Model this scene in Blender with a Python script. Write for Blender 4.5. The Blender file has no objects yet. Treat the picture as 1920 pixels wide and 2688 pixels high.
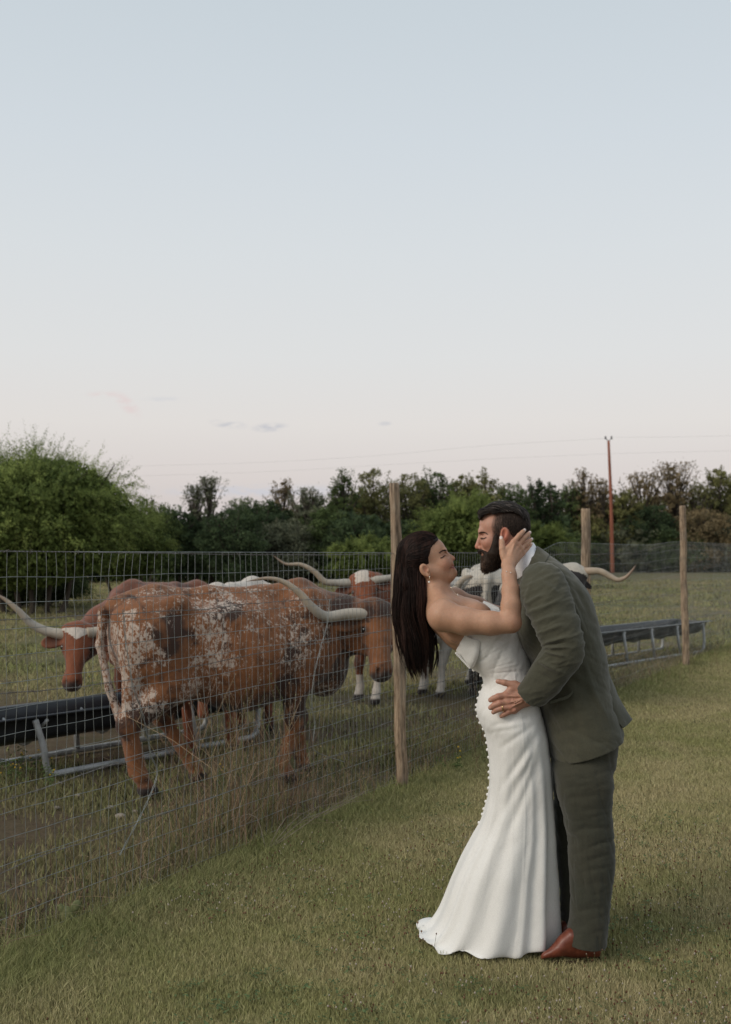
import bpy, math, random
import numpy as np
from mathutils import Vector, Matrix

# ------------------------------------------------------------------ camera, sky, sun, exposure
SC = bpy.context.scene
COL = SC.collection
F_PX = 2800.0      # focal length in photo pixels (photo is 1920 x 2688)
CAM_H = 1.5
HOR = 1455.0       # row of the horizon in the photo
cam_d = bpy.data.cameras.new("camera")
cam = bpy.data.objects.new("camera", cam_d)
COL.objects.link(cam)
cam.location = (0, 0, CAM_H)
cam.rotation_euler = (math.radians(90), 0, 0)
cam_d.sensor_fit = 'VERTICAL'
cam_d.sensor_height = 36.0
cam_d.sensor_width = 36.0 * 1920 / 2688
cam_d.lens = 36.0 * F_PX / 2688
cam_d.shift_y = (HOR - 1344) / 2688.0
cam_d.clip_start = 0.05
cam_d.clip_end = 2000
cam_d.dof.use_dof = True
cam_d.dof.focus_distance = 4.0
cam_d.dof.aperture_fstop = 4.5
SC.camera = cam

SUN_EL, SUN_AZ = 30.0, 238.0      # degrees; azimuth clockwise from +Y (behind and left of the camera)
world = bpy.data.worlds.new("World")
SC.world = world
world.use_nodes = True
nt = world.node_tree
nt.nodes.clear()
def N(tree, kind, **kw):
    n = tree.nodes.new(kind)
    for k, v in kw.items():
        setattr(n, k, v)
    return n
w_out = N(nt, 'ShaderNodeOutputWorld')
w_add = N(nt, 'ShaderNodeAddShader')
bg1 = N(nt, 'ShaderNodeBackground'); bg2 = N(nt, 'ShaderNodeBackground')
sky = N(nt, 'ShaderNodeTexSky'); sky.sky_type = 'NISHITA'; sky.sun_disc = False
sky.sun_elevation = math.radians(SUN_EL); sky.sun_rotation = math.radians(SUN_AZ)
sky.dust_density = 2.0; sky.air_density = 1.0
tc = N(nt, 'ShaderNodeTexCoord')
sep = N(nt, 'ShaderNodeSeparateXYZ')
nt.links.new(tc.outputs['Generated'], sep.inputs[0])
ramp = N(nt, 'ShaderNodeValToRGB')
def s2l(c):
    return tuple(((x / 255.0) / 12.92 if x <= 10 else ((x / 255.0 + 0.055) / 1.055) ** 2.4) for x in c)
SKY = [(0.0, (188, 183, 186)), (0.045, (202, 193, 191)), (0.075, (209, 201, 198)), (0.12, (216, 211, 207)), (0.18, (214, 214, 213)),
       (0.27, (209, 213, 215)), (0.36, (202, 209, 214)), (0.46, (194, 203, 209)), (1.0, (178, 190, 200))]
er = ramp.color_ramp
while len(er.elements) < len(SKY):
    er.elements.new(0.5)
for e, (p, c) in zip(er.elements, SKY):
    e.position = p; e.color = (*s2l(c), 1)
nt.links.new(sep.outputs['Z'], ramp.inputs[0])
# faint evening clouds, placed by direction in the sky
def cloud_mask(cx, cy, sx, sy, rot, scale, seed):
    """soft elliptical patch of noise round a direction (x/y, z/y of the view ray)"""
    m = N(nt, 'ShaderNodeMapping', vector_type='TEXTURE')
    m.inputs['Location'].default_value = (cx, cy, 0); m.inputs['Rotation'].default_value = (0, 0, rot)
    m.inputs['Scale'].default_value = (sx, sy, 1)
    nt.links.new(dirxy.outputs[0], m.inputs[0])
    ln = N(nt, 'ShaderNodeVectorMath', operation='LENGTH'); nt.links.new(m.outputs[0], ln.inputs[0])
    mr = N(nt, 'ShaderNodeMapRange', interpolation_type='SMOOTHSTEP')
    mr.inputs[1].default_value = 1.0; mr.inputs[2].default_value = 0.1
    nt.links.new(ln.outputs['Value'], mr.inputs[0])
    no = N(nt, 'ShaderNodeTexNoise', noise_dimensions='4D'); no.inputs['Scale'].default_value = scale; no.inputs['Detail'].default_value = 5
    no.inputs['W'].default_value = seed
    st = N(nt, 'ShaderNodeVectorMath', operation='MULTIPLY'); st.inputs[1].default_value = (1, 3.0, 1)
    nt.links.new(dirxy.outputs[0], st.inputs[0]); nt.links.new(st.outputs[0], no.inputs['Vector'])
    mn = N(nt, 'ShaderNodeMapRange', interpolation_type='SMOOTHSTEP'); mn.inputs[1].default_value = 0.36; mn.inputs[2].default_value = 0.60
    nt.links.new(no.outputs['Fac'], mn.inputs[0])
    mu = N(nt, 'ShaderNodeMath', operation='MULTIPLY'); nt.links.new(mr.outputs[0], mu.inputs[0]); nt.links.new(mn.outputs[0], mu.inputs[1])
    return mu
ymax = N(nt, 'ShaderNodeMath', operation='MAXIMUM'); ymax.inputs[1].default_value = 0.05
nt.links.new(sep.outputs['Y'], ymax.inputs[0])
dx = N(nt, 'ShaderNodeMath', operation='DIVIDE'); nt.links.new(sep.outputs['X'], dx.inputs[0]); nt.links.new(ymax.outputs[0], dx.inputs[1])
dz = N(nt, 'ShaderNodeMath', operation='DIVIDE'); nt.links.new(sep.outputs['Z'], dz.inputs[0]); nt.links.new(ymax.outputs[0], dz.inputs[1])
dirxy = N(nt, 'ShaderNodeCombineXYZ'); nt.links.new(dx.outputs[0], dirxy.inputs[0]); nt.links.new(dz.outputs[0], dirxy.inputs[1])
def dpx(px, py):
    return (px - 960) / F_PX, (HOR - py) / F_PX
last = ramp.outputs[0]
for (px, py, sx, sy, rot, colr, amt, sd) in [
        (275, 1036, 62, 12, 0.0, (216, 197, 195), 0.6, 1.0), (335, 1062, 62, 24, -0.75, (216, 195, 193), 0.7, 2.0),
        (600, 1114, 62, 16, -0.1, (178, 180, 188), 0.75, 3.0), (708, 1122, 60, 16, 0.06, (176, 178, 187), 0.85, 4.6),
        (1012, 1113, 24, 9, 0.0, (180, 182, 190), 0.7, 5.0), (430, 1048, 80, 10, 0.0, (200, 200, 204), 0.5, 6.0),
        (700, 1290, 420, 26, 0.0, (190, 194, 206), 0.6, 7.0)]:
    c = dpx(px, py)
    mk = cloud_mask(c[0], c[1], sx / F_PX, sy / F_PX, rot, 60.0, sd)
    am = N(nt, 'ShaderNodeMath', operation='MULTIPLY'); am.inputs[1].default_value = amt; nt.links.new(mk.outputs[0], am.inputs[0])
    mx = N(nt, 'ShaderNodeMixRGB'); mx.inputs[2].default_value = (*s2l(colr), 1)
    nt.links.new(am.outputs[0], mx.inputs[0]); nt.links.new(last, mx.inputs[1]); last = mx.outputs[0]
bg1.inputs[1].default_value = 1.0
nt.links.new(last, bg1.inputs[0])
nt.links.new(sky.outputs[0], bg2.inputs[0]); bg2.inputs[1].default_value = 0.008
nt.links.new(bg1.outputs[0], w_add.inputs[0]); nt.links.new(bg2.outputs[0], w_add.inputs[1])
nt.links.new(w_add.outputs[0], w_out.inputs[0])

sun_d = bpy.data.lights.new("sun", 'SUN'); sun_d.energy = 1.55; sun_d.angle = math.radians(28); sun_d.color = (1.0, 0.90, 0.77)
sun = bpy.data.objects.new("sun", sun_d); COL.objects.link(sun)
_el, _az = math.radians(SUN_EL), math.radians(SUN_AZ)
_sd = Vector((math.sin(_az) * math.cos(_el), math.cos(_az) * math.cos(_el), math.sin(_el)))
sun.rotation_euler = _sd.to_track_quat('Z', 'Y').to_euler()

SC.view_settings.view_transform = 'Standard'
SC.view_settings.look = 'None'
SC.view_settings.exposure = 0.08
SC.view_settings.gamma = 1.0
SC.cycles.max_bounces = 6
SC.cycles.transparent_max_bounces = 8

# ------------------------------------------------------------------ helpers
rng = np.random.default_rng(7)
def at(px, py, Y):
    """world point seen at photo pixel (px, py) at distance Y"""
    return np.array([(px - 960) / F_PX * Y, Y, CAM_H - (py - HOR) / F_PX * Y])
def ground_at(px, py):
    return at(px, py, F_PX * CAM_H / (py - HOR))

def mesh_from(name, V, Fs, smooth=True, attrs=None, uv=None):
    V = np.asarray(V, dtype=np.float32)
    if isinstance(Fs, np.ndarray): Fs = [Fs]
    Fs = [np.asarray(f, dtype=np.int32) for f in Fs if len(f)]
    me = bpy.data.meshes.new(name)
    me.vertices.add(len(V)); me.vertices.foreach_set('co', V.ravel())
    nl = sum(f.size for f in Fs); npoly = sum(len(f) for f in Fs)
    me.loops.add(nl); me.polygons.add(npoly)
    li = np.concatenate([f.ravel() for f in Fs])
    me.loops.foreach_set('vertex_index', li)
    tot = np.concatenate([np.full(len(f), f.shape[1], np.int32) for f in Fs])
    st = np.concatenate([[0], np.cumsum(tot)[:-1]]).astype(np.int32)
    me.polygons.foreach_set('loop_start', st); me.polygons.foreach_set('loop_total', tot)
    me.update(calc_edges=True)
    me.polygons.foreach_set('use_smooth', np.full(npoly, smooth))
    if attrs:
        for k, a in attrs.items():
            a = np.asarray(a, np.float32)
            if a.ndim == 1:
                at_ = me.attributes.new(k, 'FLOAT', 'POINT'); at_.data.foreach_set('value', a)
            else:
                if a.shape[1] == 3: a = np.hstack([a, np.ones((len(a), 1), np.float32)])
                at_ = me.attributes.new(k, 'FLOAT_COLOR', 'POINT'); at_.data.foreach_set('color', a.ravel())
    if uv is not None:
        ul = me.uv_layers.new(name='UVMap'); ul.data.foreach_set('uv', np.asarray(uv, np.float32)[li].ravel())
    me.validate(verbose=False)
    return me

class Acc:
    """collects pieces of ONE mesh"""
    def __init__(s): s.V = []; s.F3 = []; s.F4 = []; s.A = []; s.n = 0
    def add(s, V, F, a=None):
        V = np.asarray(V, float); F = np.asarray(F, int)
        (s.F4 if F.shape[1] == 4 else s.F3).append(F + s.n)
        s.V.append(V); s.n += len(V)
        if a is not None:
            a = np.asarray(a, float)
            if a.ndim == 1: a = np.tile(a, (len(V), 1))
            s.A.append(a)
    def mesh(s, name, smooth=True):
        Fs = []
        if s.F4: Fs.append(np.concatenate(s.F4))
        if s.F3: Fs.append(np.concatenate(s.F3))
        attrs = {'Col': np.concatenate(s.A)} if s.A else None
        return mesh_from(name, np.concatenate(s.V), Fs, smooth, attrs)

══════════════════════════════

WRITTEN EXERCISE -> Write out each line of the listing above, exactly, from its first line to the line holding "from mathutils import Vector, Matrix", inclusive. Skip the pictures.

RESPONSE TO THE TASK ->
Model this scene in Blender with a Python script. Write for Blender 4.5. The Blender file has no objects yet. Treat the picture as 1920 pixels wide and 2688 pixels high.
import bpy, math, random
import numpy as np
from mathutils import Vector, Matrix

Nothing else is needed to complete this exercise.